Recent reports show that there are approximately 13,000 7-Eleven stores in North America, covering both the U.S. and Canada. Of these, around 9,402 are located in the United States, with California having the highest number—about 1,896 stores, making up roughly 20% of the total. In a significant development, 7-Eleven has announced plans to close nearly 450 underperforming stores across North America, representing about 3% of its overall locations. This decision reflects several challenges, including declining sales, inflation, and shifting consumer preferences, particularly a notable drop in cigarette sales.
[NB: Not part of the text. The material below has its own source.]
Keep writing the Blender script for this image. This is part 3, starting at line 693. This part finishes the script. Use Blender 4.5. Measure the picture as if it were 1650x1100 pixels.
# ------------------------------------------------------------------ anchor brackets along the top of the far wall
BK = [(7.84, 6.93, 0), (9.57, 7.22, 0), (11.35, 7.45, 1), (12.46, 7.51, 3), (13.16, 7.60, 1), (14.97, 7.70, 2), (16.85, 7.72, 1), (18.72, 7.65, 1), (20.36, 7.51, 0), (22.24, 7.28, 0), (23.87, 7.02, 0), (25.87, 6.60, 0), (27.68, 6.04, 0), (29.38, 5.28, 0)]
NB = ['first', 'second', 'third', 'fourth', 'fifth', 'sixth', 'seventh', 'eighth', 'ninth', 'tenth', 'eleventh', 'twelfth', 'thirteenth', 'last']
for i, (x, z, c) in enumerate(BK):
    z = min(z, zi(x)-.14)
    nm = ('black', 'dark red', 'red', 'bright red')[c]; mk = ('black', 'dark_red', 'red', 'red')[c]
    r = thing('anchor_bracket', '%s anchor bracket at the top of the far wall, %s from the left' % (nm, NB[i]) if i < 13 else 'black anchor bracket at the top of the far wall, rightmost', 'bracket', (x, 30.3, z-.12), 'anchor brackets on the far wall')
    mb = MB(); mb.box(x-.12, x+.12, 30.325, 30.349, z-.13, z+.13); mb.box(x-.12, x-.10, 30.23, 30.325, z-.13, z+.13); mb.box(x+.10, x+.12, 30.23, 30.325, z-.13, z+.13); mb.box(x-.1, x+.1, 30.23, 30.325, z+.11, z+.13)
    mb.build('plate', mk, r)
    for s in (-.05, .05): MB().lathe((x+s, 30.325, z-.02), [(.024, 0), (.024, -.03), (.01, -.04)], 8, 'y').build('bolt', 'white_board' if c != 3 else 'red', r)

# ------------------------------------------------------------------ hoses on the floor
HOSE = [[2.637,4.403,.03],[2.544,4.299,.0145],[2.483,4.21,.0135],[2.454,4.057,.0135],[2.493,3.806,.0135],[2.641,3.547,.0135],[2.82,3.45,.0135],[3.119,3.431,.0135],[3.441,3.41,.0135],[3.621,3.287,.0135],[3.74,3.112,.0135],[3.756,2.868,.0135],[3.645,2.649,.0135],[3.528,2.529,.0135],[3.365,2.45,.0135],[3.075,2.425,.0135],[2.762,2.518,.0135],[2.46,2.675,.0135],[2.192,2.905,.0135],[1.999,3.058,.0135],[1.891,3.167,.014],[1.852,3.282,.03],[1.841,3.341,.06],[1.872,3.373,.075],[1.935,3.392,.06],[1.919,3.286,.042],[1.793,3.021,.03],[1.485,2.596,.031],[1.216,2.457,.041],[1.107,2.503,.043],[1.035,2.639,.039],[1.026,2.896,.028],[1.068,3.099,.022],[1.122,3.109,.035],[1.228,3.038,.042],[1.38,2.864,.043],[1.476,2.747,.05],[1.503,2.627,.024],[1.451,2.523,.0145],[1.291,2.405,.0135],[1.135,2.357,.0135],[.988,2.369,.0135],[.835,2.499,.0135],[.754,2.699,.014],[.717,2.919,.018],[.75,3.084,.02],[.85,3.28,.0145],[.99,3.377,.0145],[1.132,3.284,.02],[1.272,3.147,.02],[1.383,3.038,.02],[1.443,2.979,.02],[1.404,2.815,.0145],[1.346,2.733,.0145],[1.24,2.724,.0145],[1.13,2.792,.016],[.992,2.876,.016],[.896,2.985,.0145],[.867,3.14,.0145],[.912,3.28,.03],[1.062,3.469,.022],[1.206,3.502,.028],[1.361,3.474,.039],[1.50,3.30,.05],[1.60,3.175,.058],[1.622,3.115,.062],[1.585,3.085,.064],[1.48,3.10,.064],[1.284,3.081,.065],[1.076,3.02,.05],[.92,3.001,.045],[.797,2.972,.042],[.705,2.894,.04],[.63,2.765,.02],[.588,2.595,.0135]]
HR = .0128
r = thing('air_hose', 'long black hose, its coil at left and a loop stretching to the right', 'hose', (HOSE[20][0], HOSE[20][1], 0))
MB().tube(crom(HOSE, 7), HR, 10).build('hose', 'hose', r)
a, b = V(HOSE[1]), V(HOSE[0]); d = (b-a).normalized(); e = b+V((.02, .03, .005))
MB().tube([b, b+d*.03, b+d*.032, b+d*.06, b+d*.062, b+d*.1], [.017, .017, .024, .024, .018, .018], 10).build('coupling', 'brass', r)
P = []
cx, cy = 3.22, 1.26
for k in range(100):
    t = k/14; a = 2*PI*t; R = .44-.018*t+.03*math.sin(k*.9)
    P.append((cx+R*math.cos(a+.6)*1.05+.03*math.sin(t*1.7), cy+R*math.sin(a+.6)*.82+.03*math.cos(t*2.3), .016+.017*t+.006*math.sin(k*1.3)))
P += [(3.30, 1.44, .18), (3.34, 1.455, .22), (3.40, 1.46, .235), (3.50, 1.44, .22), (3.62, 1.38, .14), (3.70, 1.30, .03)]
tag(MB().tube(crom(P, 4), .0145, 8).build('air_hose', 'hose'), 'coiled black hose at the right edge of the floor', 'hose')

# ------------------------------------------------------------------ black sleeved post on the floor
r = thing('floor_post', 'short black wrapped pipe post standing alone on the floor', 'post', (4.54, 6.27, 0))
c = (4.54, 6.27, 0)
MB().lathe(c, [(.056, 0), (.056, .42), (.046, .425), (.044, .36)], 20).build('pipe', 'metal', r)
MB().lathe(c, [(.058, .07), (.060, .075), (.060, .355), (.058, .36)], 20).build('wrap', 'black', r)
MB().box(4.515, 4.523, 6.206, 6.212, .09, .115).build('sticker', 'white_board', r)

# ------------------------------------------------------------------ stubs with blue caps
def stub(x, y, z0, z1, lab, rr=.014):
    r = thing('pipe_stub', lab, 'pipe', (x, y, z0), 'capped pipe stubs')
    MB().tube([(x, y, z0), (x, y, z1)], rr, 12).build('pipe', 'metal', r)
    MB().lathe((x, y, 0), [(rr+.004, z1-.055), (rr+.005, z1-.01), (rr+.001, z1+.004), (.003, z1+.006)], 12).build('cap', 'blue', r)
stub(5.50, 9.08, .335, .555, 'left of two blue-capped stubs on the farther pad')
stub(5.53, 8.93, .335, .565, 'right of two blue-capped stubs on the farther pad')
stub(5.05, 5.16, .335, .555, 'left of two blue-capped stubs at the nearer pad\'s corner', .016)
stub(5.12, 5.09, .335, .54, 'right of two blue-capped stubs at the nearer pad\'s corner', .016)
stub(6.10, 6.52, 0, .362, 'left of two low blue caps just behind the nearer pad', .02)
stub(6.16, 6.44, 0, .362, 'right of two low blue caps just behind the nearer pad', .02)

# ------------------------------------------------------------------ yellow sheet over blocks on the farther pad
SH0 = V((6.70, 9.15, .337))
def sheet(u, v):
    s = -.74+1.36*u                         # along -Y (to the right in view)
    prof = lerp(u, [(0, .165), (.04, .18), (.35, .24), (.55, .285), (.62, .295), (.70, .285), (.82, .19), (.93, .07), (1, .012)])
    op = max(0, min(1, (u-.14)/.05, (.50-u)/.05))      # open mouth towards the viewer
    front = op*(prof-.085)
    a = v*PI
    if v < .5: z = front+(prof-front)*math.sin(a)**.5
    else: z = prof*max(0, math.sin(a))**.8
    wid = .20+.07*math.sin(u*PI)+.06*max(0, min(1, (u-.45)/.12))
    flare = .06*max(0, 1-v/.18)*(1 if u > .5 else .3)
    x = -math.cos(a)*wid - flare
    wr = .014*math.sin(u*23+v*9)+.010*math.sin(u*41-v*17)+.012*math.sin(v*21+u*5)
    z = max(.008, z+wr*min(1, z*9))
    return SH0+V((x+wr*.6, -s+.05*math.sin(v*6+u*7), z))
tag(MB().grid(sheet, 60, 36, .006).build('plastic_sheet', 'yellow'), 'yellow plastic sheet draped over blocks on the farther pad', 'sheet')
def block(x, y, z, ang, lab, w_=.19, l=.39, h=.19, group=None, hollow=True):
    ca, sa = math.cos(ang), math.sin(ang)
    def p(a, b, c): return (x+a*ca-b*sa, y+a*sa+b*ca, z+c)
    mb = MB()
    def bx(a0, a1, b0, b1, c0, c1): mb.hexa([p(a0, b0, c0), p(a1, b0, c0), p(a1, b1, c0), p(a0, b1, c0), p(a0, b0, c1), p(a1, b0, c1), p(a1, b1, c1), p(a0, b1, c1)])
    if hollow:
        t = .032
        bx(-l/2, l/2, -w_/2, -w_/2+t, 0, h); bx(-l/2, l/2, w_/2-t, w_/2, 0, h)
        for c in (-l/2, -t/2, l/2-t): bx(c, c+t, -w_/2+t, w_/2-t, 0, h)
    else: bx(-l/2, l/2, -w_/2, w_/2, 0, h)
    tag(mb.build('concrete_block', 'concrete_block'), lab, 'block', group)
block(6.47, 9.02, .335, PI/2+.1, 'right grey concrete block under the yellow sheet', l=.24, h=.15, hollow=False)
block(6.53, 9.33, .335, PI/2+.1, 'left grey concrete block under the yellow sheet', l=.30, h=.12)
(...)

The company’s CEO stated that inflationary pressures, reduced customer traffic, and evolving consumer habits have driven the decision to close these 444 locations. In August, 7-Eleven reported a 7.3% decline in foot traffic, continuing a downward trend. This decrease is attributed to low-income consumers becoming more cautious with spending amid inflation, high interest rates, and a weakening job market. To address these challenges, 7-Eleven will focus investments on higher-demand locations. This strategy follows an unsolicited takeover bid by Canadian rival Alimentation Couche-Tard, which owns Circle K.
If successful, the acquisition would make Couche-Tard the world’s largest convenience store operator. In response to the bid, 7-Eleven’s parent company plans to split into two entities: one dedicated to 7-Eleven convenience stores and gas stations, and the other managing 31 less profitable retail operations. Couche-Tard has confirmed a revised takeover offer of over RM201 billion after the initial RM165 billion bid was rejected. If successful, it would mark the largest foreign buyout of a Japanese company to date, solidifying Couche-Tard’s industry dominance and signaling a bold move to outpace competitors. The stakes have never been higher.